Direction: Give back the entire listing verbatim.
START
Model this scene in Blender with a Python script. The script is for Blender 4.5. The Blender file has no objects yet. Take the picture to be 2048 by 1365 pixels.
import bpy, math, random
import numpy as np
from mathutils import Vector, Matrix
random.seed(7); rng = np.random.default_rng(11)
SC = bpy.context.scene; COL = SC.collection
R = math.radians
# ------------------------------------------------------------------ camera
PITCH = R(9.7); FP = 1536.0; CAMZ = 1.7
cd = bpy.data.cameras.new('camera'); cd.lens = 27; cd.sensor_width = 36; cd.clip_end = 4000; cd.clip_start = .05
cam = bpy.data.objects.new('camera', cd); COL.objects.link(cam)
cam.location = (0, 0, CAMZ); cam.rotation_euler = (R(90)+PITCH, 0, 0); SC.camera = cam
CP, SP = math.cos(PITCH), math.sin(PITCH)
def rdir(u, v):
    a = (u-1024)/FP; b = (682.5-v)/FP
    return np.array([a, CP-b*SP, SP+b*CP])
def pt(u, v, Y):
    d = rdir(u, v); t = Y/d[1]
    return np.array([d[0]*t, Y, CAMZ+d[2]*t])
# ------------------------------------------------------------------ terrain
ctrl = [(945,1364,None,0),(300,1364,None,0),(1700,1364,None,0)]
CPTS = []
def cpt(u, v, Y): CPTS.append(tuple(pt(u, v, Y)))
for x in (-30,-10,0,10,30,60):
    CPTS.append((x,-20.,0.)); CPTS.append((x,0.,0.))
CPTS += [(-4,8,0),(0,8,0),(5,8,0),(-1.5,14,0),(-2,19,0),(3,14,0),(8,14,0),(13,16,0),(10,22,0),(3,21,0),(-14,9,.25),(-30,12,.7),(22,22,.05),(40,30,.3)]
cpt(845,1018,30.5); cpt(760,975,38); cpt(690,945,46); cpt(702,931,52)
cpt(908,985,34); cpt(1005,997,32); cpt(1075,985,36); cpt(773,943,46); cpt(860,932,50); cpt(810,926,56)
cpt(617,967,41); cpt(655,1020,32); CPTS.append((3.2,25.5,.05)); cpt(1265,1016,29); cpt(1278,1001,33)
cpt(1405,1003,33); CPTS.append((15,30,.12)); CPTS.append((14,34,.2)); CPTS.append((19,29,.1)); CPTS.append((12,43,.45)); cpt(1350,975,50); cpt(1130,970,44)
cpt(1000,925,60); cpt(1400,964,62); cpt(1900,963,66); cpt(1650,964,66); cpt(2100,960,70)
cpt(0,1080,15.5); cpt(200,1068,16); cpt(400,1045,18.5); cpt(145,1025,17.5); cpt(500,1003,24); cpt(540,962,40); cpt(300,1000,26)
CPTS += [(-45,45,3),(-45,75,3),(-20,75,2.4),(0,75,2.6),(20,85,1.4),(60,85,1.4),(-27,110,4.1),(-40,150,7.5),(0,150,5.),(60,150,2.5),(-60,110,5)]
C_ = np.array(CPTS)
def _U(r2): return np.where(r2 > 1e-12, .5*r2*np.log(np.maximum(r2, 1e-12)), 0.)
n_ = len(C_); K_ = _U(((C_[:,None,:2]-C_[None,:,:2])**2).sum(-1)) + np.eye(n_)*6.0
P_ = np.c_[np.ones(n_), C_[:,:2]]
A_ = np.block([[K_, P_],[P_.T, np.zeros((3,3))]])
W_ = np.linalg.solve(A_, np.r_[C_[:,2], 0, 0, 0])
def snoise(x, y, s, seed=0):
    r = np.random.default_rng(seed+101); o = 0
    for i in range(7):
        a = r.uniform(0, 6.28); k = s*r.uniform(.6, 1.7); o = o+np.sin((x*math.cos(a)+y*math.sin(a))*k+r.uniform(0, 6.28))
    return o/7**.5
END
Response to the task:
Model this scene in Blender with a Python script. The script is for Blender 4.5. The Blender file has no objects yet. Take the picture to be 2048 by 1365 pixels.
import bpy, math, random
import numpy as np
from mathutils import Vector, Matrix
random.seed(7); rng = np.random.default_rng(11)
SC = bpy.context.scene; COL = SC.collection
R = math.radians
# ------------------------------------------------------------------ camera
PITCH = R(9.7); FP = 1536.0; CAMZ = 1.7
cd = bpy.data.cameras.new('camera'); cd.lens = 27; cd.sensor_width = 36; cd.clip_end = 4000; cd.clip_start = .05
cam = bpy.data.objects.new('camera', cd); COL.objects.link(cam)
cam.location = (0, 0, CAMZ); cam.rotation_euler = (R(90)+PITCH, 0, 0); SC.camera = cam
CP, SP = math.cos(PITCH), math.sin(PITCH)
def rdir(u, v):
    a = (u-1024)/FP; b = (682.5-v)/FP
    return np.array([a, CP-b*SP, SP+b*CP])
def pt(u, v, Y):
    d = rdir(u, v); t = Y/d[1]
    return np.array([d[0]*t, Y, CAMZ+d[2]*t])
# ------------------------------------------------------------------ terrain
ctrl = [(945,1364,None,0),(300,1364,None,0),(1700,1364,None,0)]
CPTS = []
def cpt(u, v, Y): CPTS.append(tuple(pt(u, v, Y)))
for x in (-30,-10,0,10,30,60):
    CPTS.append((x,-20.,0.)); CPTS.append((x,0.,0.))
CPTS += [(-4,8,0),(0,8,0),(5,8,0),(-1.5,14,0),(-2,19,0),(3,14,0),(8,14,0),(13,16,0),(10,22,0),(3,21,0),(-14,9,.25),(-30,12,.7),(22,22,.05),(40,30,.3)]
cpt(845,1018,30.5); cpt(760,975,38); cpt(690,945,46); cpt(702,931,52)
cpt(908,985,34); cpt(1005,997,32); cpt(1075,985,36); cpt(773,943,46); cpt(860,932,50); cpt(810,926,56)
cpt(617,967,41); cpt(655,1020,32); CPTS.append((3.2,25.5,.05)); cpt(1265,1016,29); cpt(1278,1001,33)
cpt(1405,1003,33); CPTS.append((15,30,.12)); CPTS.append((14,34,.2)); CPTS.append((19,29,.1)); CPTS.append((12,43,.45)); cpt(1350,975,50); cpt(1130,970,44)
cpt(1000,925,60); cpt(1400,964,62); cpt(1900,963,66); cpt(1650,964,66); cpt(2100,960,70)
cpt(0,1080,15.5); cpt(200,1068,16); cpt(400,1045,18.5); cpt(145,1025,17.5); cpt(500,1003,24); cpt(540,962,40); cpt(300,1000,26)
CPTS += [(-45,45,3),(-45,75,3),(-20,75,2.4),(0,75,2.6),(20,85,1.4),(60,85,1.4),(-27,110,4.1),(-40,150,7.5),(0,150,5.),(60,150,2.5),(-60,110,5)]
C_ = np.array(CPTS)
def _U(r2): return np.where(r2 > 1e-12, .5*r2*np.log(np.maximum(r2, 1e-12)), 0.)
n_ = len(C_); K_ = _U(((C_[:,None,:2]-C_[None,:,:2])**2).sum(-1)) + np.eye(n_)*6.0
P_ = np.c_[np.ones(n_), C_[:,:2]]
A_ = np.block([[K_, P_],[P_.T, np.zeros((3,3))]])
W_ = np.linalg.solve(A_, np.r_[C_[:,2], 0, 0, 0])
def snoise(x, y, s, seed=0):
    r = np.random.default_rng(seed+101); o = 0
    for i in range(7):
        a = r.uniform(0, 6.28); k = s*r.uniform(.6, 1.7); o = o+np.sin((x*math.cos(a)+y*math.sin(a))*k+r.uniform(0, 6.28))
    return o/7**.5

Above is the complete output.